The most eclectic watch-at-home recommendations you’ll find ANYWHERE:
- De Gaulle: a man and his moment. Laemmle.
- Ashes and Diamonds: a killer wants to stop. Amazon, AppleTV.
- The Card Counter: a loner, his code and his past.
- Old Henry: too late for redemption. Amazon, AppleTV, Vudu and YouTube.
- Wildland: giving family ties a bad name. Laemmle.
- The Many Saints of Newark: Tony Soprano’s origin story. HBO Max.
- The Unknown Saint: a shrine to really bad luck. Netflix.
- CODA: a thought-provoking audience-pleaser. AppleTV.

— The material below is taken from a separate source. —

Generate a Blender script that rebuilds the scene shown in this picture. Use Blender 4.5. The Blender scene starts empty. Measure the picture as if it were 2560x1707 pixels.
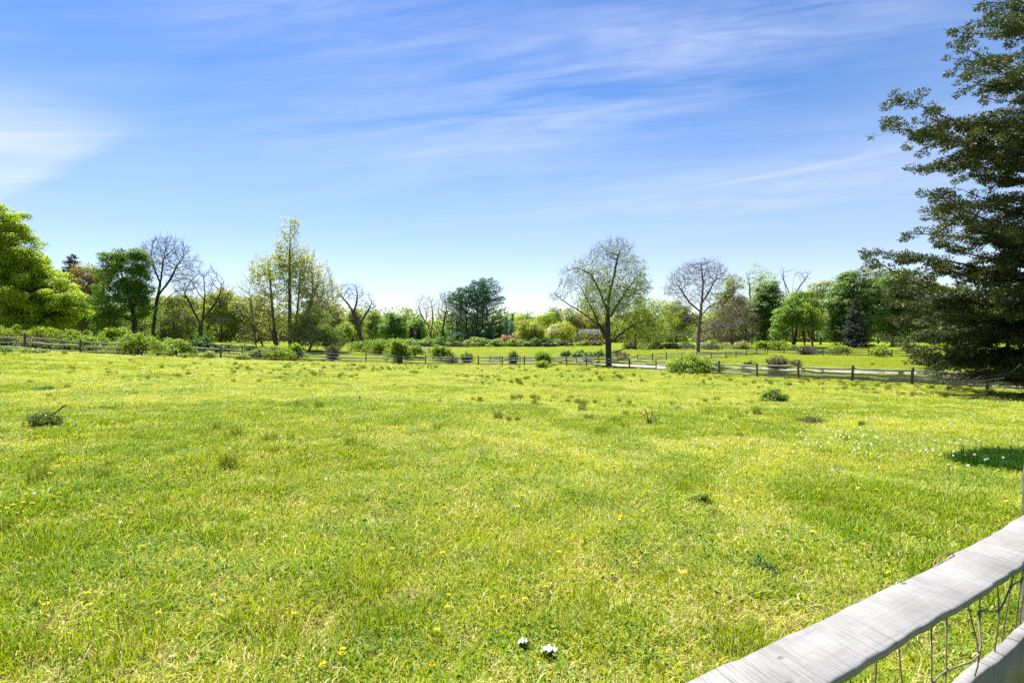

- Sibyl: masking its trashiness with expert filmmaking. Amazon, AppleTV, Vudu, YouTube.
- Bob Ross: Happy Accidents, Betrayal and Greed: Improbability squared. Netflix.
- Searching for Mr. Rugoff: the best movie taste of any barbarian. Laemmle.
- Curiosa: erotic, but do we care? Laemmle.
- The Green Knight: More of a test than a quest. Amazon, AppleTV, Vudu, YouTube, Redbox.
- Riders of Justice: Thriller, comedy and much, much more. It’s the year’s best movie so far. Amazon, AppleTV, Vudu and YouTube. #1 on my Best Movies of 2021 – So Far
- Dirt Music: a gorgeous bodice-ripper with a WTF ending. Amazon, AppleTV, YouTube.
- Kansas City Bomber: self-discovery at the roller derby track. Amazon, AppleTV, Vudu and YouTube.
ON TV
On November 13 and 14, Turner Classic Movies broadcasts Don Siegel’s The Lineup, one of my very favorite San Francisco movies. The villains and the final chase scene are unforgettable, as are the movie’s iconic San Francisco locations. It’s on TCM’s Noir Alley, so Eddie Muller will present the intro and outro. Don’t miss it.
Moving from classic film noir to neo-noir, on November 14, TCM airs the gripping contemporary neo-noir One False Move. A Los Angeles crime is solved right away – the cops know who did it and that the murderers are headed to a small town in Arkansas, where the cops lay in wait. One False Move is a ticking time bomb as we wait for the criminals to drive across the Southwest to the inevitable confrontation. There are guys overreaching for greed and ambition, a femme fatale, and a very dark secret, but America’s original sin – race – is at the core of One False Move.